Veteran Talks Openly About How Fireworks Impact PTSD Community

DES MOINES, Iowa --While fireworks can be a source of joy for some, they can be a source of unneeded stress for others.

“I abhor fireworks,” said Vietnam Veteran Rick Lewis.

After talking Lewis, you begin to understand why. a rifleman in the Marines, he was almost killed after a rocket hit one of his squad-mates.

“We got out of our foxhole and we crawled over to him. We picked him up and was carrying him and then a round landed about 20 yards from us and I got shrapnel in my right ankle and my leg. It's very similar in sound, the whole thumping and then the explosion it's very similar to what we deal with here in fireworks,” said Lewis.

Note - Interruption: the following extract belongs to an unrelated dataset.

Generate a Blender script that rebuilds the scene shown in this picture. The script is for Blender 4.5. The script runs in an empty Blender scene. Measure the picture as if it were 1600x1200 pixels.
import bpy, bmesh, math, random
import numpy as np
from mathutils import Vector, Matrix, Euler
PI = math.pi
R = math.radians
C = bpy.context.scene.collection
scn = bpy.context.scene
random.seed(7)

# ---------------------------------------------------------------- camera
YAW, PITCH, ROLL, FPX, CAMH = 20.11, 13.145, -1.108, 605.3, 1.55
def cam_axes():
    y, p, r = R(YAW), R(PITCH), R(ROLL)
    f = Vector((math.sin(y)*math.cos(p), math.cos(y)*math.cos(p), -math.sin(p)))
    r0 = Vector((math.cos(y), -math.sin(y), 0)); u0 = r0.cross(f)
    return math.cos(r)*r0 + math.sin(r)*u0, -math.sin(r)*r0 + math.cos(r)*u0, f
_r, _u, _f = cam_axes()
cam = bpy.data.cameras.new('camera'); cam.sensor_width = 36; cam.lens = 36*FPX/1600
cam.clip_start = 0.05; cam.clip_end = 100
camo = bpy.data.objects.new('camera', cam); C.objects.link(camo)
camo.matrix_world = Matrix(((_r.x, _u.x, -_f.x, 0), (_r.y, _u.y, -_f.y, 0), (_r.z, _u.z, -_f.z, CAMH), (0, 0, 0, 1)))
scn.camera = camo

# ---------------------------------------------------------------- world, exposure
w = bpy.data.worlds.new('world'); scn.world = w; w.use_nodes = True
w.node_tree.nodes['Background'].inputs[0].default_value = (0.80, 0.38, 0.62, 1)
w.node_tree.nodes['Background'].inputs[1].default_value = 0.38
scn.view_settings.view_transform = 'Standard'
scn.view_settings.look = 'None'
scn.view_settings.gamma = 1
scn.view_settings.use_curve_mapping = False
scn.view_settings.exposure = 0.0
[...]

The time around the Fourth of July is stressful for Lewis. He has PTSD and tries to stay inside as much as he can, because there's plenty of people who ignore the laws around shooting fireworks inside city limits.

“The 24-hour period of July 3, so midnight to midnight, there were 74 calls we responded to. The overwhelming majority was between 9 p.m. and midnight. We didn't issue any citations but our officers were kept pretty busy though,” said Des Moines Police Spokesman Paul Parizek.

Lewis says his case of PTSD is mild compared to others and he's able to get through the Fourth of July noise, but, says it's always a good idea to check with veterans if you know they live in your neighborhood.

“If you know that your neighbor is a veteran, especially if they served in a combat scenario and you know that, be sensitive enough to approach your neighbor and say ‘Hey, we'd like to do this for our kids’ and I'd say 99.9 percent of the time they'll say yeah go for it,” said Lewis/

With that said, Lewis knows other veterans have a more difficult time with the fourth and wants to encourage veterans to communicate with each other if they're having trouble.

“I know a lot of guys who have just remained quiet and they don’t talk about it. There is such a healing process when you get together and reconnect with other marines that you served with and you talk things out. It's a real healing process,” he said.

Veterans can also go to militarywithptsd.org, the organization will send vets a free yard sign to them that will alert neighbors that a veteran with PTSD lives nearby and to be sensitive about their fireworks.